Mid-infrared characterization of NbTiN superconducting nanowire single-photon detectors on silicon-on-insulator

TL;DR

This paper reports on the development of NbTiN superconducting nanowire single-photon detectors capable of detecting mid-infrared photons up to 3.5 micrometers with high efficiency, low dark counts, and fast recovery, suitable for integrated photonic applications.

Contribution

It introduces mid-infrared sensitive superconducting nanowire detectors fabricated on silicon-on-insulator, expanding their spectral range and demonstrating high performance in this regime.

Findings

Detection efficiency saturated up to 3.5 μm wavelength

Dark count rate less than 10 counts per second

Recovery time of 4.3 ns

Abstract

Superconducting nanowire single-photon detectors are widely used for detecting individual photons across various wavelengths from ultraviolet to near-infrared range.
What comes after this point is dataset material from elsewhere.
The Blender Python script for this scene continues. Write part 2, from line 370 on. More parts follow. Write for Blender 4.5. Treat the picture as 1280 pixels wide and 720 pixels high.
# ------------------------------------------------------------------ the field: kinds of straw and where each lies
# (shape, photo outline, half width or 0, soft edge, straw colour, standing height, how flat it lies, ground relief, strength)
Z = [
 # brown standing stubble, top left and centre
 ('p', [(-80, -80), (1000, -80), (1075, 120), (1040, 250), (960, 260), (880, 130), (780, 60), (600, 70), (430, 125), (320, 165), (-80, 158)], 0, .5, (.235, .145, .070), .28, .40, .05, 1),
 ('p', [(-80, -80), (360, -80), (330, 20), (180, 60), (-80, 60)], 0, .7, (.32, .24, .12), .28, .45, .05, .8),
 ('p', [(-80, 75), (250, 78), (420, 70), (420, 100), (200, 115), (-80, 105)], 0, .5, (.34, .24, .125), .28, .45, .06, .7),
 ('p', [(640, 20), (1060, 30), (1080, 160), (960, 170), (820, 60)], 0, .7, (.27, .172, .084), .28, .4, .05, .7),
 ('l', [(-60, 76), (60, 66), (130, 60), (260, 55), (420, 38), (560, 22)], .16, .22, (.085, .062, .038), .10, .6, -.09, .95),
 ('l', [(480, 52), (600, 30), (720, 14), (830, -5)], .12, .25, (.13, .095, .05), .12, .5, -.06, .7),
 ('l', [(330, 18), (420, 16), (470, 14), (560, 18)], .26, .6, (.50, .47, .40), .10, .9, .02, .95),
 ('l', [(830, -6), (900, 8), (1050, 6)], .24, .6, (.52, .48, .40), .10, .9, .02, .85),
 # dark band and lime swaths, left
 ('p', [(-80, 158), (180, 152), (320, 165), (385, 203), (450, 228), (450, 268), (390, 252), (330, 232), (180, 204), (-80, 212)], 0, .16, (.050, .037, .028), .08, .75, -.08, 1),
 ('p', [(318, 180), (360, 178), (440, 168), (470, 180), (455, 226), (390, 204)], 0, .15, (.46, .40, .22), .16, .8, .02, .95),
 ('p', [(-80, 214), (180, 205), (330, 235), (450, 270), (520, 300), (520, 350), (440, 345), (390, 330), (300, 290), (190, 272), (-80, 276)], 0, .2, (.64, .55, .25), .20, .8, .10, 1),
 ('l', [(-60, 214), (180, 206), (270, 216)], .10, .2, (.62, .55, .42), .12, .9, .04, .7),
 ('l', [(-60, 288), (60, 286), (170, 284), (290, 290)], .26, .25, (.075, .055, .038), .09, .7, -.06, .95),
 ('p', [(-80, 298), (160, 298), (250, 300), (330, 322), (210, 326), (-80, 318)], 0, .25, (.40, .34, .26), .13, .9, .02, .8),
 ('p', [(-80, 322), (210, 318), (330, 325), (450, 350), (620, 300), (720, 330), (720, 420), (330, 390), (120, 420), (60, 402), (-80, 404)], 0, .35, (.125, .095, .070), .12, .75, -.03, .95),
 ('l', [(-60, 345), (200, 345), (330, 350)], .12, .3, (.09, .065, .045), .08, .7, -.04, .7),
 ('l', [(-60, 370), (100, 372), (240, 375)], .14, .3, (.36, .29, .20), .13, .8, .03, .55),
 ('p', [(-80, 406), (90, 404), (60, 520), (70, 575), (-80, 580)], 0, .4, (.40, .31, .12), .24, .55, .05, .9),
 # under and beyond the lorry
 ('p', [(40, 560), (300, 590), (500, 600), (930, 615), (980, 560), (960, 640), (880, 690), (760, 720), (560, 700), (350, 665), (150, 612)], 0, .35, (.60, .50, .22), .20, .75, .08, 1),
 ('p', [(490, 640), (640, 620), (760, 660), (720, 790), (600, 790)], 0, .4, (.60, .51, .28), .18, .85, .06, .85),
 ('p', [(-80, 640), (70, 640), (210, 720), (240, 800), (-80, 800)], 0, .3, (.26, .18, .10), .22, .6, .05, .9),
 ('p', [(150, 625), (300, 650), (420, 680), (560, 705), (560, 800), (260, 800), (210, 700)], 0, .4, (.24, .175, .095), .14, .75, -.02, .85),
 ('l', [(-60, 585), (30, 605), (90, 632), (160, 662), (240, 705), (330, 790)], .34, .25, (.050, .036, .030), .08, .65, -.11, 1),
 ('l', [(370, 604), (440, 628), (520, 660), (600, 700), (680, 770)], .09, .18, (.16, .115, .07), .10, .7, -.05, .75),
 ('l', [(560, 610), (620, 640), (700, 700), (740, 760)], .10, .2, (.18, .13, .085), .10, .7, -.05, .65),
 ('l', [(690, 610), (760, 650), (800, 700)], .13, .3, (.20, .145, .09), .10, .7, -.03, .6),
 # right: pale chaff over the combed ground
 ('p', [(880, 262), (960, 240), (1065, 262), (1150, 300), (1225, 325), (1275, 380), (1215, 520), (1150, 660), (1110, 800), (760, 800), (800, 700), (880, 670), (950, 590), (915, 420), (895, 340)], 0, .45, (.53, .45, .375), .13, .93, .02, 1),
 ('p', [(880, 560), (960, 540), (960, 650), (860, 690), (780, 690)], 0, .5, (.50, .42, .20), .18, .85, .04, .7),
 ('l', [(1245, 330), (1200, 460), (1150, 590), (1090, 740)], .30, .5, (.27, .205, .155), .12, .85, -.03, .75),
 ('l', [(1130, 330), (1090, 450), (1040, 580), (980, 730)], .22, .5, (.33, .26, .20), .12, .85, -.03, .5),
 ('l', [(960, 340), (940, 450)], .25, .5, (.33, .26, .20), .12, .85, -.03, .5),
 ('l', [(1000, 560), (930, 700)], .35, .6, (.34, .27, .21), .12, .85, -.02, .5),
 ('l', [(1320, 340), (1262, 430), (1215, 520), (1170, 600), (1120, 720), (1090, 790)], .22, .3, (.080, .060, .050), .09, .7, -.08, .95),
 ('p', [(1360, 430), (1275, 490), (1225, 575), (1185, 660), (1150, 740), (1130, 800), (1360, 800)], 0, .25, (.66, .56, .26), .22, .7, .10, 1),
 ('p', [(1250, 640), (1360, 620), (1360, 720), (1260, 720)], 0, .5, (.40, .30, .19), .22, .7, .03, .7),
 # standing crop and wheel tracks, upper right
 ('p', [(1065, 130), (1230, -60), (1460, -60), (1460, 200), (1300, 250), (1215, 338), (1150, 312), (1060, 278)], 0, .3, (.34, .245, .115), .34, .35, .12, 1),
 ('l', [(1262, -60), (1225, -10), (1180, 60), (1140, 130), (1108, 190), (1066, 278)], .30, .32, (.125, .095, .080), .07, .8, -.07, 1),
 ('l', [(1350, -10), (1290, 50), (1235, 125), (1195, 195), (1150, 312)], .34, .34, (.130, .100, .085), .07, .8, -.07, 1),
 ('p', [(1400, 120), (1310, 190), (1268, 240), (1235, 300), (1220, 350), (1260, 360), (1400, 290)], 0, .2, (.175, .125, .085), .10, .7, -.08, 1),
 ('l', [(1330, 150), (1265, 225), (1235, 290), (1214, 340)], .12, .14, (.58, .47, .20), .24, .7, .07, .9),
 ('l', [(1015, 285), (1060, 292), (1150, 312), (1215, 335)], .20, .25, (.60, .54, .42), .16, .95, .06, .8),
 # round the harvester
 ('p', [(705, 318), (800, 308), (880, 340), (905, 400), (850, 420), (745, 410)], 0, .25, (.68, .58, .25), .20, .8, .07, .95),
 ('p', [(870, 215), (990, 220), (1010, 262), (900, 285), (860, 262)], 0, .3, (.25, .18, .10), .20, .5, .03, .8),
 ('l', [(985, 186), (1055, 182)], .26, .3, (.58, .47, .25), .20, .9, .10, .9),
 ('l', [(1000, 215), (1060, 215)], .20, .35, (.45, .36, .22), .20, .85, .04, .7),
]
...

Recently, there has been increasing interest in enhancing their sensitivity to single photons in the mid-infrared spectrum, driven by applications in quantum communication, spectroscopy and astrophysics. Here, we present our efforts to expand the spectral detection capabilities of U-shaped NbTiN-based superconducting nanowire single-photon detectors, fabricated in a 2-wire configuration on a silicon-on-insulator substrate, into the mid-infrared range. We demonstrate saturated internal detection efficiency extending up to a wavelength of 3.5 {\mu}m for a 5 nm thick and 50 nm wide NbTiN nanowire with a dark count rate less than 10 counts per second at 0.9 K and a rapid recovery time of 4.3 ns. The detectors are engineered for integration on waveguides in a silicon-on-insulator platform for compact, multi-channel device applications.